WHAT TO WORK ON: Reproduce the material in full, exactly as written.

INFORMATION SHOWN:
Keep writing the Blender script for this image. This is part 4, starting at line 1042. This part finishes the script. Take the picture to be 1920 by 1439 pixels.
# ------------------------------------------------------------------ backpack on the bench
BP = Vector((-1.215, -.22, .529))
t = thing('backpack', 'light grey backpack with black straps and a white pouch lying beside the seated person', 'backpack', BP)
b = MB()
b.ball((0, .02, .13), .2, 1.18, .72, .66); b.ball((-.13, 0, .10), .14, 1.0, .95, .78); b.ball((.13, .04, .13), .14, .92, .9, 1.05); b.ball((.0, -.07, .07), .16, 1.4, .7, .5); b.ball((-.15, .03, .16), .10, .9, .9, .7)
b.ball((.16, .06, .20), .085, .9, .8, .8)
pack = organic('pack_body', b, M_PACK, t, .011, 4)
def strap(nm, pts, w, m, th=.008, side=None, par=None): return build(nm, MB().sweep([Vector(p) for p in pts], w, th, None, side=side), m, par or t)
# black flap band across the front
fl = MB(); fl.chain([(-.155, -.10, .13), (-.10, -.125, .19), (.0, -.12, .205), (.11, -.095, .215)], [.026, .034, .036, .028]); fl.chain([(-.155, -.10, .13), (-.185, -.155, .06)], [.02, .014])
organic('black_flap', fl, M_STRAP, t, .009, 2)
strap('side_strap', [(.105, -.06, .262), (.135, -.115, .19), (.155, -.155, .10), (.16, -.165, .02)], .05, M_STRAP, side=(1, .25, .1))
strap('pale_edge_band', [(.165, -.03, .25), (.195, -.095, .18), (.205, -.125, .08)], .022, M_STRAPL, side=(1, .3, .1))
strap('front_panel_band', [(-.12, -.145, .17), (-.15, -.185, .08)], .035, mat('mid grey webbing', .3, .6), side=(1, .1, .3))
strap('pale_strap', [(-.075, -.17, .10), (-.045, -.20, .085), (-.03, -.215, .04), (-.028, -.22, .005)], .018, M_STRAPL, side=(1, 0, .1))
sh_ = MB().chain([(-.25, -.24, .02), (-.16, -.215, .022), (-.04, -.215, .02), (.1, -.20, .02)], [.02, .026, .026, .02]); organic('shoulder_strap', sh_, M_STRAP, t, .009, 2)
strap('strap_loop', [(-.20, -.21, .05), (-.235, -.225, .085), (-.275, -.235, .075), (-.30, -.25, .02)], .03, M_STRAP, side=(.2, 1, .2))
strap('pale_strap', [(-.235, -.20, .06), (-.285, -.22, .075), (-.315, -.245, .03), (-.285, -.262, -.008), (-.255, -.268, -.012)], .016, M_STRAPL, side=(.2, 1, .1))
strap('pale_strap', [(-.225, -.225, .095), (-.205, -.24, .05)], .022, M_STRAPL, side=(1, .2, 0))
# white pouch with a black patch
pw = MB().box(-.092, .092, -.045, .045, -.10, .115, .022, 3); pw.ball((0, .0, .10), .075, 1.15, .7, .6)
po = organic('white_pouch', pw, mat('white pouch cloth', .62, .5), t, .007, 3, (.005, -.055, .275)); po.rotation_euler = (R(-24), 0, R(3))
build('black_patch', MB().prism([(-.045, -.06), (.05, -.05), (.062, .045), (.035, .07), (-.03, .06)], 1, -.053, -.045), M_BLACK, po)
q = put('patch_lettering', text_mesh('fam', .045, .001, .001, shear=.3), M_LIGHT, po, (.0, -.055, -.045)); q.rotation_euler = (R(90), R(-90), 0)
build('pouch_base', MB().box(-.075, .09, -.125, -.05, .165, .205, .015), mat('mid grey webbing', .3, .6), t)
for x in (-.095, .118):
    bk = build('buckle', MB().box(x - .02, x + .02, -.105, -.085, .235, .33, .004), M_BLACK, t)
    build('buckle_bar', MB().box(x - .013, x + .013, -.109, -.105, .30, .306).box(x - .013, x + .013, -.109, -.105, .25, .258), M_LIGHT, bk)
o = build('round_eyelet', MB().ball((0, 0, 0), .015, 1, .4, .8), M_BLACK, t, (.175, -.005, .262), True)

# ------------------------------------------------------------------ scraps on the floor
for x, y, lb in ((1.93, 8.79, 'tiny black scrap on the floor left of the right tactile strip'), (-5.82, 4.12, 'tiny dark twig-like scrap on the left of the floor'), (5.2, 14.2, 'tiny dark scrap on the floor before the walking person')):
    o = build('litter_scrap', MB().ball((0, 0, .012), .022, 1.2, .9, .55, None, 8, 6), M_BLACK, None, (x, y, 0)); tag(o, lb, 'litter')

THE RESULT:
Keep writing the Blender script for this image. This is part 4, starting at line 1042. This part finishes the script. Take the picture to be 1920 by 1439 pixels.
# ------------------------------------------------------------------ backpack on the bench
BP = Vector((-1.215, -.22, .529))
t = thing('backpack', 'light grey backpack with black straps and a white pouch lying beside the seated person', 'backpack', BP)
b = MB()
b.ball((0, .02, .13), .2, 1.18, .72, .66); b.ball((-.13, 0, .10), .14, 1.0, .95, .78); b.ball((.13, .04, .13), .14, .92, .9, 1.05); b.ball((.0, -.07, .07), .16, 1.4, .7, .5); b.ball((-.15, .03, .16), .10, .9, .9, .7)
b.ball((.16, .06, .20), .085, .9, .8, .8)
pack = organic('pack_body', b, M_PACK, t, .011, 4)
def strap(nm, pts, w, m, th=.008, side=None, par=None): return build(nm, MB().sweep([Vector(p) for p in pts], w, th, None, side=side), m, par or t)
# black flap band across the front
fl = MB(); fl.chain([(-.155, -.10, .13), (-.10, -.125, .19), (.0, -.12, .205), (.11, -.095, .215)], [.026, .034, .036, .028]); fl.chain([(-.155, -.10, .13), (-.185, -.155, .06)], [.02, .014])
organic('black_flap', fl, M_STRAP, t, .009, 2)
strap('side_strap', [(.105, -.06, .262), (.135, -.115, .19), (.155, -.155, .10), (.16, -.165, .02)], .05, M_STRAP, side=(1, .25, .1))
strap('pale_edge_band', [(.165, -.03, .25), (.195, -.095, .18), (.205, -.125, .08)], .022, M_STRAPL, side=(1, .3, .1))
strap('front_panel_band', [(-.12, -.145, .17), (-.15, -.185, .08)], .035, mat('mid grey webbing', .3, .6), side=(1, .1, .3))
strap('pale_strap', [(-.075, -.17, .10), (-.045, -.20, .085), (-.03, -.215, .04), (-.028, -.22, .005)], .018, M_STRAPL, side=(1, 0, .1))
sh_ = MB().chain([(-.25, -.24, .02), (-.16, -.215, .022), (-.04, -.215, .02), (.1, -.20, .02)], [.02, .026, .026, .02]); organic('shoulder_strap', sh_, M_STRAP, t, .009, 2)
strap('strap_loop', [(-.20, -.21, .05), (-.235, -.225, .085), (-.275, -.235, .075), (-.30, -.25, .02)], .03, M_STRAP, side=(.2, 1, .2))
strap('pale_strap', [(-.235, -.20, .06), (-.285, -.22, .075), (-.315, -.245, .03), (-.285, -.262, -.008), (-.255, -.268, -.012)], .016, M_STRAPL, side=(.2, 1, .1))
strap('pale_strap', [(-.225, -.225, .095), (-.205, -.24, .05)], .022, M_STRAPL, side=(1, .2, 0))
# white pouch with a black patch
pw = MB().box(-.092, .092, -.045, .045, -.10, .115, .022, 3); pw.ball((0, .0, .10), .075, 1.15, .7, .6)
po = organic('white_pouch', pw, mat('white pouch cloth', .62, .5), t, .007, 3, (.005, -.055, .275)); po.rotation_euler = (R(-24), 0, R(3))
build('black_patch', MB().prism([(-.045, -.06), (.05, -.05), (.062, .045), (.035, .07), (-.03, .06)], 1, -.053, -.045), M_BLACK, po)
q = put('patch_lettering', text_mesh('fam', .045, .001, .001, shear=.3), M_LIGHT, po, (.0, -.055, -.045)); q.rotation_euler = (R(90), R(-90), 0)
build('pouch_base', MB().box(-.075, .09, -.125, -.05, .165, .205, .015), mat('mid grey webbing', .3, .6), t)
for x in (-.095, .118):
    bk = build('buckle', MB().box(x - .02, x + .02, -.105, -.085, .235, .33, .004), M_BLACK, t)
    build('buckle_bar', MB().box(x - .013, x + .013, -.109, -.105, .30, .306).box(x - .013, x + .013, -.109, -.105, .25, .258), M_LIGHT, bk)
o = build('round_eyelet', MB().ball((0, 0, 0), .015, 1, .4, .8), M_BLACK, t, (.175, -.005, .262), True)

# ------------------------------------------------------------------ scraps on the floor
for x, y, lb in ((1.93, 8.79, 'tiny black scrap on the floor left of the right tactile strip'), (-5.82, 4.12, 'tiny dark twig-like scrap on the left of the floor'), (5.2, 14.2, 'tiny dark scrap on the floor before the walking person')):
    o = build('litter_scrap', MB().ball((0, 0, .012), .022, 1.2, .9, .55, None, 8, 6), M_BLACK, None, (x, y, 0)); tag(o, lb, 'litter')